Senators Josh Hawley (R-MO) and Sen. Rick Scott (R-FL) introduced a bill this week aiming to ban federal employees from using the Chinese-owned social media app TikTok on their government-issued phones.
Reuters reports that Republican Senators Josh Hawley and Rick Scott recently introduced a bill aimed at banning federal employees from using the Chinese social media app TikTok on their government-issued phones as concerns over national security and the collection and sharing of data on Americans by the Chinese government grow.
The bill has been introduced as several U.S. agencies dealing with national security and intelligence issues including the State Department and the Department of Homeland Security have banned employees from using the app. The bill also attempts to rein in tech firms that Hawley has repeatedly clashed with.
“TikTok is owned by a Chinese company that includes Chinese Communist Party members on its board, and it is required by law to share user data with Beijing,” Hawley said. “As many of our federal agencies have already recognized, TikTok is a major security risk to the United States, and it has no place on government devices,” he added.
TikTok has grown in popularity at a rapid pace amongst U.S. teenagers, approximately 60 percent of TikTok’s 26.5 million monthly active users in the United States are aged between 16 and 24 according to a report from the company last year.
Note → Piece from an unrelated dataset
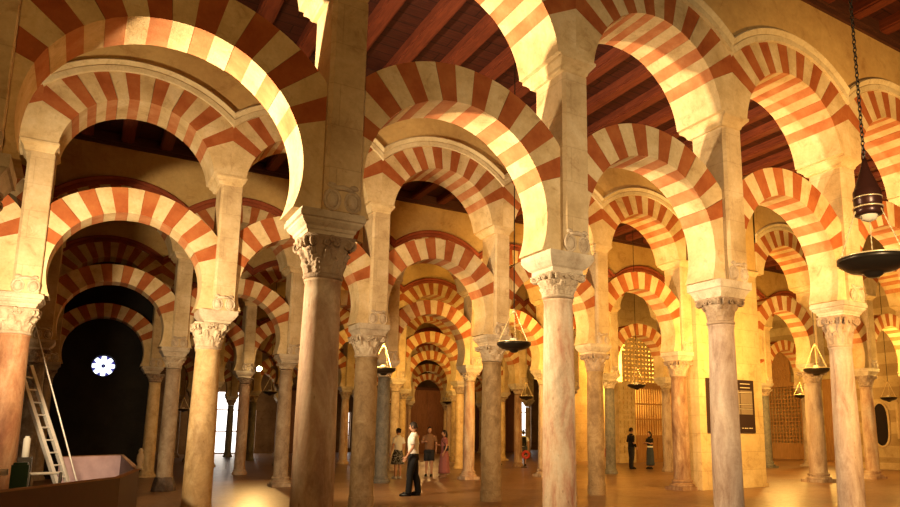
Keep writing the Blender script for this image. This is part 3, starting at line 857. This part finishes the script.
for p, q in ((A_, B_), (B_, C_), (C_, D_), (D_, E_)): board(p, q, 1.012, M['tanc'], 'top_edge', .06, .995)
bm = bmesh.new(); lathe(bm, [(.04, 1.0), (.045, 1.02), (.03, 1.06), (.045, 1.12), (.04, 1.2), (.025, 1.23), (.03, 1.26), (.01, 1.29)], 14, (C_[0]-.2+.02, C_[1]-9, 0)); obj('post_cap', bm, M['wshoe'], br, smooth=True)

def ladder(base, top, width, label):
    e = empty('ladder', base); tag(e, label, 'ladder')
    b = Vector(base); t = Vector(top)-b; side = Vector((.55, .83, 0)).normalized()*width/2
    for s in (-1, 1):
        bm = bmesh.new(); tube(bm, [side*s, side*s+t], .048, 4); obj('rail', bm, M['alu'], e)
    for i in range(1, 12):
        p = t*i/12; bm = bmesh.new(); tube(bm, [p-side, p+side], .016, 6); obj('rung', bm, M['alu'], e)
ladder((.06, 15.5, 0), (-.93, 15.5, 2.72), .30, 'aluminium ladder leaning inside the boarded works at left')
po = empty('long_pole', (.27, 15.3, 0)); tag(po, 'thin pale pole leaning beside the ladder', 'pole')
bm = bmesh.new(); tube(bm, [(0, 0, 0), (-1.12, .2, 3.5)], .013, 6); obj('pole', bm, M['alu'], po)
mc = empty('green_machine', (-.72, 12.0, 0)); tag(mc, 'green metal equipment case standing inside the boarded works', 'machine')
bm = bmesh.new(); box(bm, .0, .20, -.14, .14, .35, 1.06); box(bm, .02, .18, -.12, .12, 1.06, 1.09); obj('case', bm, M['green'], mc)
bm = bmesh.new(); box(bm, .0, .20, -.14, .14, 0, .35); obj('stand', bm, M['iron'], mc)
bm = bmesh.new(); box(bm, -.2, -.04, -.14, .14, .92, 1.0); obj('white_plate', bm, M['wshoe'], mc)
tr = empty('work_trestle', (-.38, 13.2, 0)); tag(tr, 'dark trestle with a pale cross bar beside the green case', 'trestle')
bm = bmesh.new(); tube(bm, [(-.2, 0, .87), (.24, .1, .87)], .022, 8); obj('cross_bar', bm, M['wshoe'], tr)
for x in (-.18, .22):
    bm = bmesh.new(); tube(bm, [(x, -.2, 0), (x, 0, .88)], .02, 6); tube(bm, [(x, .3, 0), (x, 0.05, .88)], .02, 6); obj('leg', bm, M['iron'], tr)
cn = empty('paper_roll', (-.68, 14.0, .9)); 
tag(cn, 'pale upright roll standing behind the green case', 'roll')
bm = bmesh.new(); lathe(bm, [(.045, .2), (.05, .21), (.05, .5), (.03, .52), (.03, .54)], 16); obj('roll', bm, M['white'], cn, smooth=True)
bm = bmesh.new(); box(bm, -.1, .1, -.12, .12, -.9, .2); obj('cardboard_stand', bm, M['iron'], cn)

# ------------------------------------------------------------------ people
def skin_mesh(V, Ed, R, sub=2):
    me = bpy.data.meshes.new('tmp'); bm = bmesh.new(); lay = bm.verts.layers.skin.verify()
    vs = []
    for p, r in zip(V, R):
        v = bm.verts.new(p); v[lay].radius = r if isinstance(r, tuple) else (r, r); vs.append(v)
    vs[0][lay].use_root = True
    for a, b in Ed: bm.edges.new((vs[a], vs[b]))
    bm.to_mesh(me); bm.free()
    o = bpy.data.objects.new('tmp', me); COL.objects.link(o)
    m = o.modifiers.new('s', 'SKIN'); m.use_smooth_shade = True
    o.modifiers.new('u', 'SUBSURF').levels = sub
    dg = bpy.context.evaluated_depsgraph_get(); dg.update()
    r = bpy.data.meshes.new_from_object(o.evaluated_get(dg))
    bpy.data.objects.remove(o); return r

def person(name_loc, face, h, label, top=('white', 'short'), bottom=('trousers', 'black'), shoes='leather', hair='short', arms=None, stride=.0, head_yaw=0, head_pitch=0, extras=()):
    e = empty('person', (name_loc[0], name_loc[1], 0), face)      # faces local -Y
    tag(e, label, 'person')
    k = h/1.75; fem = hair != 'short'
    sh = (.185 if fem else .205)
    V, Ed, R = [], [], []
    def add(p, r, par=None):
        V.append(Vector(p)*k); R.append((r[0]*k, r[1]*k) if isinstance(r, tuple) else r*k)
        if par is not None: Ed.append((par, len(V)-1))
        return len(V)-1
    pel = add((0, 0, .95), (.15, .105)); sp1 = add((0, -.005, 1.10), (.125, .095), pel); ch = add((0, -.01, 1.30), (.15, .11), sp1)
    nb = add((0, .0, 1.45), (.075, .065), ch); nk = add((0, -.01, 1.51), .052, nb)
    J = {}
    for s, n in ((-1, 'R'), (1, 'L')):
        st = stride*s
        hip = add((s*.085, 0, .88), .09, pel); kn = add((s*.095, -st*.5-.01, .49), .057, hip); cf = add((s*.097, -st*.75+.015, .33), .055, kn)
        an = add((s*.10, -st+.02, .085), .036, cf); he = add((s*.10, -st-.02, .045), .036, an); add((s*.115, -st-.15, .03), (.036, .024), he)
        J['hip'+n] = V[hip]; J['kn'+n] = V[kn]; J['cf'+n] = V[cf]; J['an'+n] = V[an]
        ar = (arms or {}).get(n, ((s*.25, .03, 1.15), (s*.25, -.08, .90)))
        so = add((s*sh*.85, 0, 1.41), .055, ch); el = add(ar[0], .038, so); fa = add(Vector(ar[0]).lerp(Vector(ar[1]), .35), .036, el)
        wr = add(ar[1], .024, fa); d = (Vector(ar[1])-Vector(ar[0])).normalized()
        pm = add(Vector(ar[1])+d*.07, (.036, .018), wr)
        J['so'+n] = V[so]; J['el'+n] = V[el]; J['wr'+n] = V[wr]; J['pm'+n] = V[pm]; J['d'+n] = d
    body = skin_mesh(V, Ed, R)
    bm = bmesh.new(); bm.from_mesh(body)
    for n, s in (('R', -1), ('L', 1)):
        d = J['d'+n]; c = J['pm'+n]; fw = Vector((0, -1, 0)); fw = (fw-d*fw.dot(d)).normalized(); side = d.cross(fw)
        for q, (off, L) in enumerate(((-.027, .066), (-.009, .076), (.009, .070), (.027, .056))):
            b0 = c+fw*off*k; p1 = b0+d*L*.5*k-side*s*.006*k; p2 = b0+d*L*.85*k-side*s*.022*k; p3 = b0+d*L*k-side*s*.038*k
            tube(bm, [b0-d*.02*k, b0+d*.01*k, p1, p2, p3], [.009*k, .0095*k, .0085*k, .008*k, .005*k], 6)
        b0 = c-d*.04*k+fw*.02*k
        tube(bm, [b0, b0+fw*.028*k+d*.02*k, b0+fw*.04*k+d*.045*k, b0+fw*.038*k+d*.062*k], [.012*k, .011*k, .01*k, .006*k], 6)
    # head
    hc = Vector((0, -.02, 1.63))*k
    RM = Matrix.Rotation(head_yaw, 4, 'Z') @ Matrix.Rotation(head_pitch, 4, 'X')
    rings = []
    for i in range(17):
        u = i/16; z = cos(PI*u); rr = sin(PI*u)
        ring = []
        for q in range(24):
            a = 2*PI*q/24; x = .074*rr*cos(a); y = .095*rr*sin(a); zz = .118*z
            if z < 0: x *= 1-.22*(-z); y = y*(1-.12*(-z)) - .012*(-z)
            if sin(a) < -.8 and abs(z) < .75:
                f = math.exp(-(cos(a)/.16)**2)
                y -= .024*f*math.exp(-((z+.12)/.16)**2) + .008*f*math.exp(-((z+.50)/.07)**2)
                y += .010*math.exp(-((abs(cos(a))-.38)/.14)**2)*math.exp(-((z-.08)/.11)**2)
            ring.append(hc + RM @ (Vector((x, y, zz))*k))
        rings.append(ring)
    loft(bm, rings[1:-1])
    for s in (-1, 1):
        c = hc+RM @ (Vector((s*.076, .01, -.005))*k); torus(bm, c, .018*k, .008*k, (0, 1, 0), (0, 0, 1), 10, 5, 1.4)
    body_o = obj('body', bm, M['skin'], e, smooth=True)
    # eyes
    bm = bmesh.new()
    for s in (-1, 1):
        c = hc+RM @ (Vector((s*.028, -.083, .012))*k); b2 = bmesh.ops.create_uvsphere(bm, u_segments=8, v_segments=6, radius=.009*k, matrix=Matrix.Translation(c))
    obj('eyes', bm, M['black'], body_o, smooth=True)
    # hair
    bm = bmesh.new(); rings = []
    for i in range(1, 12):
        u = i/11; z = cos(PI*.62*u); rr = sin(PI*.62*u); ring = []
        for q in range(24):
            a = 2*PI*q/24; fr = max(0, -sin(a)); lim = 1-.0*fr
            x = .084*rr*cos(a); y = .106*rr*sin(a)+.006; zz = .128*z+.002
            if fr > .35: zz = max(zz, (.055+.03*(fr-.35))); y = max(y, -.100)
            ring.append(hc + RM @ (Vector((x, y, zz))*k))
        rings.append(ring)
    loft(bm, rings)
    if hair == 'long': tube(bm, [hc+RM @ (Vector((0, .06, .05))*k), hc+RM @ (Vector((0, .085, -.06))*k), hc+RM @ (Vector((0, .075, -.2))*k), hc+RM @ (Vector((0, .06, -.30))*k)], [.07*k, .08*k, .075*k, .04*k], 12, flat=.6)
    if hair == 'bun': lathe(bm, [(.01, -.04), (.035, -.03), (.045, 0), (.035, .03), (.01, .04)], 12, tuple(hc+RM @ (Vector((0, .1, .06))*k)))
    obj('hair', bm, M['hair'], e, smooth=True)
    # shirt
    def ell(z, rx, ry, cy=0): return [Vector((rx*cos(2*PI*q/28), cy+ry*sin(2*PI*q/28), z))*k for q in range(28)]
    bm = bmesh.new(); hem = .93 if top[1] != 'tucked' else .99
    w = .9 if fem else 1
    loft(bm, [ell(hem, .172*w, .128), ell(1.02, .165*w*.97, .125), ell(1.12, .16*w, .125, -.005), ell(1.25, .178*w, .135, -.012), ell(1.36, .19*w, .13, -.008), ell(1.43, .165*w, .10), ell(1.475, .085, .075), ell(1.50, .065, .062)])
    for n in 'RL':
        so, el, wr = J['so'+n], J['el'+n], J['wr'+n]
        if top[1] == 'long': pts = [so+Vector((0, 0, .0)), so.lerp(el, .5), el, el.lerp(wr, .5), wr]; rr = [.068, .06, .055, .048, .04]
        else: pts = [so, so.lerp(el, .35), so.lerp(el, .78)]; rr = [.07, .066, .064]
        tube(bm, pts, [x*k for x in rr], 14)
    obj('shirt', bm, M[top[0]], e, smooth=True)
    kind, bmat = bottom
    bm = bmesh.new()
    if kind in ('trousers', 'shorts'):
        loft(bm, [ell(1.0, .158, .118), ell(.93, .172, .13), ell(.84, .178, .135)])
        for n, s in (('R', -1), ('L', 1)):
            hip, kn, cf, an = J['hip'+n], J['kn'+n], J['cf'+n], J['an'+n]
            if kind == 'trousers': pts = [hip+Vector((0, 0, .03*k)), hip.lerp(kn, .5), kn, cf, an+Vector((0, 0, .02*k)), an-Vector((0, 0, .03*k))]; rr = [.108, .098, .082, .08, .075, .072]
            else: pts = [hip+Vector((0, 0, .03*k)), hip.lerp(kn, .5), hip.lerp(kn, .85)]; rr = [.11, .105, .10]
            tube(bm, pts, [x*k for x in rr], 16)
    else:
        zl = {'skirt': .50, 'longskirt': .16, 'dress': .14}[kind]
        zt = 1.0
        rs = [ell(zt, .155, .12), ell(.90, .18, .14)]
        for t in range(1, 8):
            z = .90+(zl-.90)*t/7; rx = .18+(.07 if kind != 'longskirt' else .03)*t/7
            rs.append([Vector(((rx+.012*sin(7*2*PI*q/28))*cos(2*PI*q/28), (rx*.85+.012*sin(7*2*PI*q/28))*sin(2*PI*q/28), z))*k for q in range(28)])
        loft(bm, rs)
    obj({'trousers': 'trousers', 'shorts': 'shorts', 'skirt': 'skirt', 'longskirt': 'skirt', 'dress': 'dress_skirt'}[kind], bm, M[bmat], e, smooth=True)
    for n, s in (('R', -1), ('L', 1)):
        an = J['an'+n]; bm = bmesh.new(); x, y = an.x, an.y-.02*k
        def foot(z, g): return [Vector((x+g*.048*k*cos(2*PI*q/16)*(1.0), y-.055*k+g*.14*k*sin(2*PI*q/16), z*k)) for q in range(16)]
        loft(bm, [foot(0, 1), foot(.03, 1.03), foot(.055, .93)]); loft(bm, [foot(.05, .95), [p.lerp(Vector((x, y+.015*k, p.z)), .45)+Vector((0, 0, .05*k)) for p in foot(.05, .9)]])
        obj('shoe', bm, M[shoes], e, smooth=True)
    for x in extras:
        bm = bmesh.new()
        if x == 'backpack':
            loft(bm, [[Vector((xx, yy, zz))*k for xx, yy in ((-.15*g, .11), (.15*g, .11), (.13*g, .11+.14*g), (-.13*g, .11+.14*g))] for zz, g in ((.98, .85), (1.05, 1), (1.30, 1), (1.42, .8))]); obj('backpack', bm, M['black'], e)
        if x == 'belt':
            loft(bm, [ell(1.0, .168, .135), ell(1.07, .166, .133)]); obj('waist_band', bm, M['white'], e, smooth=True)
        if x == 'bag':
            c = J['pmL']; loft(bm, [[c+Vector((xx, yy, zz))*k for xx, yy in ((-.05, -.12), (.05, -.12), (.05, .12), (-.05, .12))] for zz in (-.25, -.05)]); tube(bm, [c+Vector((0, -.06, -.05))*k, c+Vector((0, -.04, .02))*k, c+Vector((0, .04, .02))*k, c+Vector((0, .06, -.05))*k], .008*k, 6); obj('handbag', bm, M['black'], e)
        if x == 'sidebag':
            loft(bm, [[Vector((xx, yy, zz))*k for xx, yy in ((.18, -.08), (.27, -.08), (.27, .10), (.18, .10))] for zz in (.98, 1.16)]); tube(bm, [Vector((.2, .0, 1.16))*k, Vector((.1, -.12, 1.35))*k, Vector((-.06, -.05, 1.48))*k], .012*k, 6); obj('shoulder_bag', bm, M['black'], e)
    return e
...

A TikTok spokesperson told Reuters that Hawley’s concerns were unfounded and that the company is increasing its level of communication with lawmakers to explain its policies.
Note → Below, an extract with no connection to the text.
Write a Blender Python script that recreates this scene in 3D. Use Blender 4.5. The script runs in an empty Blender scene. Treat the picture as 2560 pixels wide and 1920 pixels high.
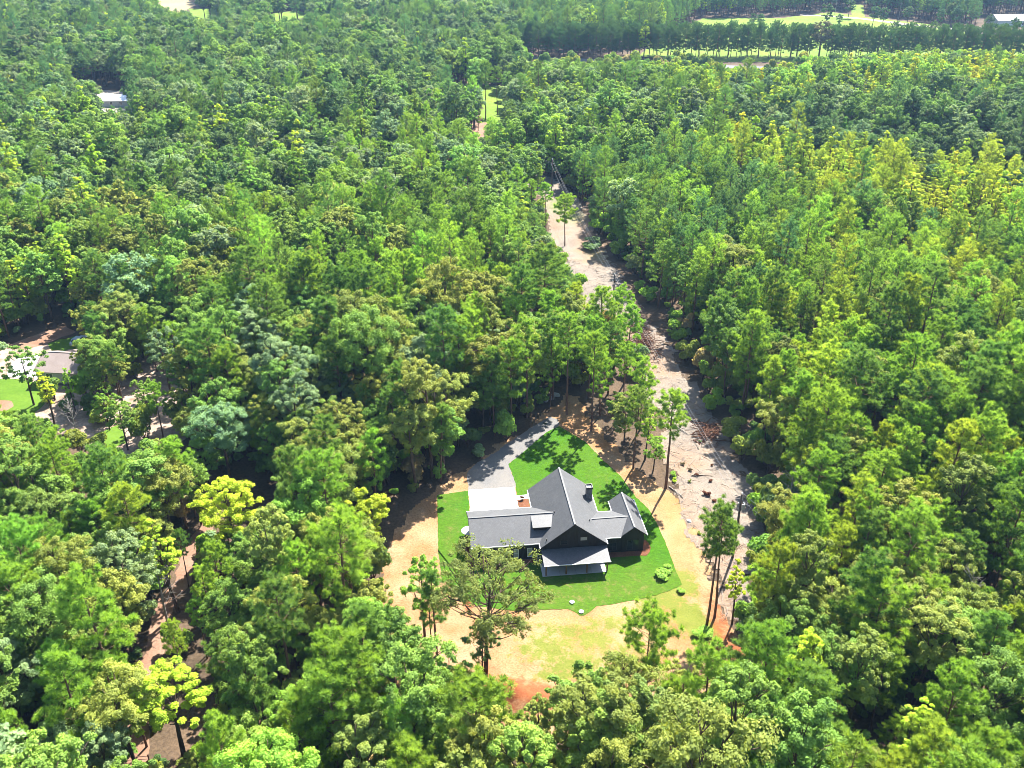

In October of 2019, Senate Minority Leader Charles E. Schumer (D-N.Y.) and Sen. Tom Cotton (R-Ark.) asked the acting director of national intelligence, Joseph Maguire, to investigate the Chinese-owned social media app TikTok to determine if it poses “national security risks.”
“With over 110 million downloads in the U.S. alone, TikTok is a potential counterintelligence threat we cannot ignore,” wrote Schumer and Cotton, who currently sits on the Senate Intelligence Committee. “Given these concerns, we ask that the Intelligence Community conduct an assessment of the national security risks posed by TikTok and other China-based content platforms operating in the U.S. and brief Congress on these findings.”
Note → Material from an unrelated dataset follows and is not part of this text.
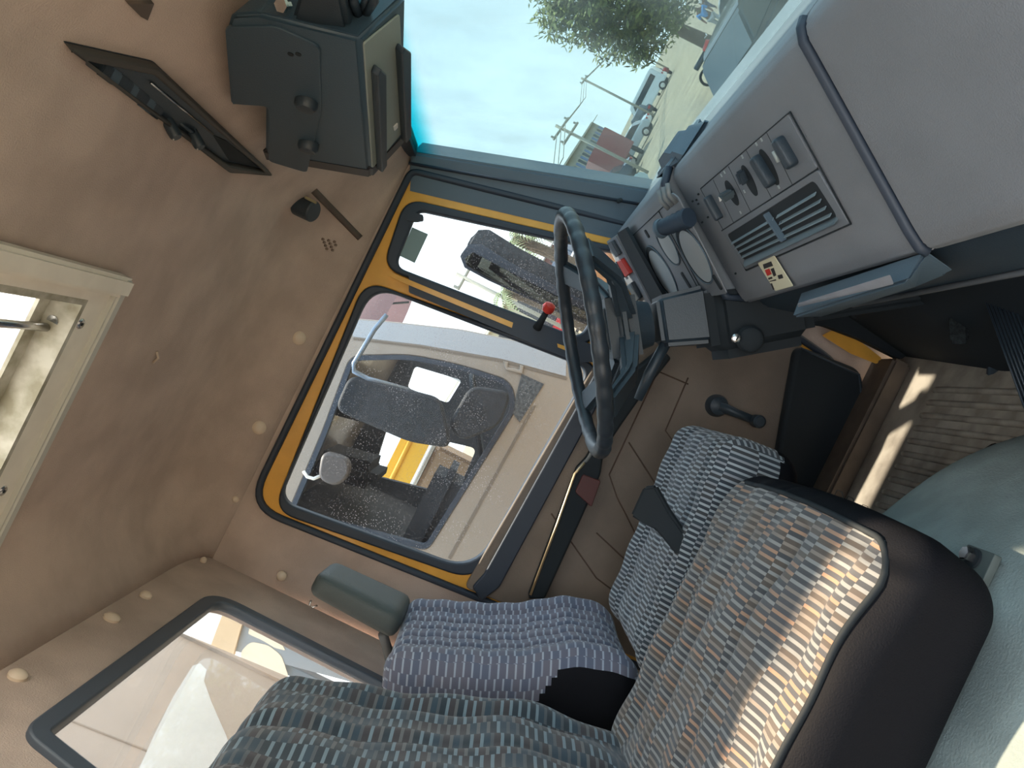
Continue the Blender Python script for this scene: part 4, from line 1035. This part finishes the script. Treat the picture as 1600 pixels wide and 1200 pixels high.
tube('trunk', [tb, tb+Vector((-.3, -.4, 2.2)), PD(1010, -60, DT+1)], .22, M_bark, tree, 10, taper=[1.3, 1, .7])
for q in ((905, 10), (960, 40), (890, -60)):
    tube('branch', [PD(1010, -60, DT+1), PD((1010+q[0])/2, q[1]-20, DT+.5), PD(*q, DT)], .08, M_bark, tree, 8, taper=[1, .7, .3])

# utility poles and wires
M_wood = mat('pole wood', (150, 150, 140), .8)
def pole(u, v, D, label, arms=1, arm=1.2, r=.10, ang=.9):
    tp_ = PD(u, v, D); t = thing('utility_pole', Vector((tp_.x, tp_.y, GZ+H)), label, 'pole')
    tube('post', [Vector((tp_.x, tp_.y, GZ+H)), tp_], r, M_wood, t, 8)
    for k in range(arms):
        d = Vector((math.cos(ang), math.sin(ang), 0))*arm; c = tp_-Vector((0, 0, .3+.5*k)); tube('crossarm', [c-d, c+d], r*.8, M_wood, t, 6)
        for s_ in (-.9, 0, .9): lathe('insulator', c+d*s_, (0, 0, 1), [(0, .06), (.18, .05)], M_wood, t, 8)
    return tp_
w1 = pole(868, 196, 36, 'utility pole with long crossarms, nearest to the windscreen pillar', 2, 1.6, .08)
w2 = pole(908, 122, 62, 'thin utility pole in the middle of the windscreen', 1, 1.2)
w3 = pole(952, 60, 90, 'thin distant utility pole by the tree', 1, 1.4)
w0 = PD(815, 330, 22)
for k in range(3):
    o_ = Vector((.6*k-.6, .8*k-.8, -.3)); pts_ = [w0+o_, (w0+w1)/2+o_-Vector((0, 0, .35)), w1+o_, (w1+w2)/2+o_-Vector((0, 0, .5)), w2+o_, (w2+w3)/2+o_-Vector((0, 0, .6)), w3+o_]
    tag(tube('overhead_wire', pts_, .022, M_wood, None, 5), ('thin overhead wire on the near side of the three strung between the utility poles', 'middle one of the three thin wires strung between the utility poles', 'thin overhead wire on the far side of the three strung between the utility poles')[k], 'wire', 'overhead wires across the windscreen')
pole(713, 428, 26, 'short pole with a forked head seen through the quarter window', 1, .5, .07, .4)

# palms seen in the quarter window
def palm(u, v, D, r, label):
    c = PD(u, v, D); t = thing('palm_tree', Vector((c.x, c.y, GZ+H)), label, 'palm tree')
    tube('trunk', [Vector((c.x, c.y, GZ+H)), (Vector((c.x, c.y, GZ+H))+c)/2+Vector((.1, 0, 0)), c], .12, M_bark, t, 8)
    for k in range(14):
        a = k*2.4; el = .9-.09*k; vs, fs = [], []; prev = c
        sp_ = [c+Vector((math.cos(a)*r*q, math.sin(a)*r*q, r*(el*q-1.0*q*q))) for q in (0, .25, .5, .75, 1)]
        sd_ = Vector((-math.sin(a), math.cos(a), 0))
        for i in range(4):
            for j in range(4):
                p = sp_[i]*(1-j/4)+sp_[i+1]*(j/4); f = .28*r*(1-abs(i+j/4-1.6)/2.6)
                dn = (sp_[i+1]-sp_[i]).normalized()
                for s_ in (-1, 1):
                    b = len(vs); vs += [p, p+dn*.05, p+sd_*s_*f+dn*f*.5-Vector((0, 0, f*.5))]; fs.append((b, b+1, b+2))
        join_meshes('frond', [(vs, fs)], mat('palm green', (104, 118, 84), .7), t)
palm(802, 372, 17, 1.0, 'palm tree above the big side mirror'); palm(824, 378, 22, 1.0, 'second palm tree, a little lower, above the big side mirror'); palm(787, 452, 20, .9, 'small palm tree below the big side mirror')
shed('white walled building with blue trim beyond the quarter window', 905, 375, 0, 3.5, 3, 2.6, (226, 228, 230), (80, 96, 170), 0, 'shed')
shed('cream and blue kiosk beside the lower palm', 868, 470, 3, 3, 2.5, 2.3, (224, 206, 160), (70, 130, 160), 0, 'kiosk')
car('car', 'car', 'red car seen under the side mirror through the quarter window', G(900, 520)+Vector((0, 0, 0)), .2, (186, 44, 48))
car('car', 'car', 'white car parked beyond the steering wheel in the quarter window', G(938, 420)+Vector((0, 1, 0)), .9, (226, 228, 230))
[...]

The senators stated that they feared that TikTok would be forced to adhere to Chinese laws which would “compel Chinese companies to support and cooperate with intelligence work controlled by the Chinese Communist Party.” Schumer and Cotton worried that TikTok could be a “potential target of foreign influence campaigns like those carried out during the 2016 election on U.S.-based social media platforms.”
Sen. Marco Rubio (R-FL) also called on the Committee on Foreign Investment in the United States (CFIUS) to review the acquisition of social media app Musical.ly by TikTok owner Beijing ByteDance Technology Co. over claims that TikTok is used by the Chinese government to censor certain political content.
Rubio stated in a letter to Treasury Secretary Steven Mnuchin that Chinese-owned apps “are increasingly being used to censor content and silence open discussion on topics deemed sensitive by the Chinese Government and Communist Party.” The Treasury secretary heads the CFIUS, which reviews mergers such as that of Musical.ly and TikTok to ensure that they do not damage national security.